*The request*
Extract the lines of the material below, beginning with the first and ending with the line that holds "col=scene.collection". Skip every picture.

*Source excerpt*
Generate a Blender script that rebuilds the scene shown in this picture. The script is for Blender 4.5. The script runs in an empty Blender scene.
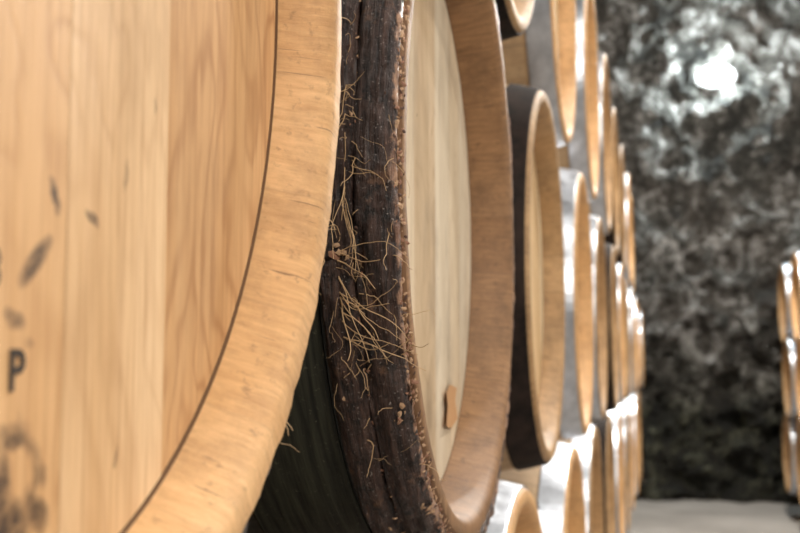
import bpy, math, random
from mathutils import Vector, Matrix, noise
random.seed(7)
scene=bpy.context.scene
col=scene.collection

# ------------------------------------------------------------ node helpers
class NT:
    def __init__(s,name):
        m=bpy.data.materials.new(name); m.use_nodes=True
        s.m=m; s.t=m.node_tree; s.t.nodes.clear()
        s.out=s.n('ShaderNodeOutputMaterial'); s.b=s.n('ShaderNodeBsdfPrincipled')
        s.t.links.new(s.b.outputs[0],s.out.inputs[0])
    def n(s,ty,**k):
        nd=s.t.nodes.new(ty)
        for a,v in k.items(): setattr(nd,a,v)
        return nd
    def put(s,inp,v):
        if isinstance(v,bpy.types.NodeSocket): s.t.links.new(v,inp)
        elif v is not None:
            inp.default_value=v
    def math(s,op,a,b=None,c=None,clamp=False):
        nd=s.n('ShaderNodeMath',operation=op); nd.use_clamp=clamp
        s.put(nd.inputs[0],a)
        if b is not None: s.put(nd.inputs[1],b)
        if c is not None: s.put(nd.inputs[2],c)
        return nd.outputs[0]
    def coord(s): return s.n('ShaderNodeTexCoord').outputs['Object']
    def mapp(s,v,sc,loc=(0,0,0),rot=(0,0,0)):
        nd=s.n('ShaderNodeMapping'); s.put(nd.inputs[0],v)
        nd.inputs['Scale'].default_value=sc; nd.inputs['Location'].default_value=loc; nd.inputs['Rotation'].default_value=rot
        return nd.outputs[0]
    def noise(s,v,scale=5,detail=4,rough=.55,dist=0):
        nd=s.n('ShaderNodeTexNoise'); s.put(nd.inputs['Vector'],v)
        nd.inputs['Scale'].default_value=scale; nd.inputs['Detail'].default_value=detail
        nd.inputs['Roughness'].default_value=rough; nd.inputs['Distortion'].default_value=dist
        return nd.outputs[0]
    def ramp(s,f,stops):
        nd=s.n('ShaderNodeValToRGB'); s.put(nd.inputs[0],f)
        e=nd.color_ramp.elements
        while len(e)<len(stops): e.new(.5)
        for i,(p,c) in enumerate(stops):
            e[i].position=p; e[i].color=(c[0],c[1],c[2],1) if not isinstance(c,float) else (c,c,c,1)
        return nd.outputs[0]
    def mix(s,f,a,b,mode='MIX'):
        nd=s.n('ShaderNodeMix',data_type='RGBA',blend_type=mode)
        s.put(nd.inputs[0],f)
        s.put(nd.inputs[6],a if isinstance(a,bpy.types.NodeSocket) else (*a,1))
        s.put(nd.inputs[7],b if isinstance(b,bpy.types.NodeSocket) else (*b,1))
        return nd.outputs[2]
    def attr(s,name):
        return s.n('ShaderNodeAttribute',attribute_name=name).outputs['Fac']
    def bump(s,h,st=.3,d=.002):
        nd=s.n('ShaderNodeBump'); s.put(nd.inputs['Height'],h)
        nd.inputs['Strength'].default_value=st; nd.inputs['Distance'].default_value=d
        s.t.links.new(nd.outputs[0],s.b.inputs['Normal'])
    def fin(s,c,rough=.6,metal=0.):
        s.put(s.b.inputs['Base Color'],c if isinstance(c,bpy.types.NodeSocket) else (*c,1))
        s.put(s.b.inputs['Roughness'],rough); s.put(s.b.inputs['Metallic'],metal)
        return s.m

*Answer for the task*
Generate a Blender script that rebuilds the scene shown in this picture. The script is for Blender 4.5. The script runs in an empty Blender scene.
import bpy, math, random
from mathutils import Vector, Matrix, noise
random.seed(7)
scene=bpy.context.scene
col=scene.collection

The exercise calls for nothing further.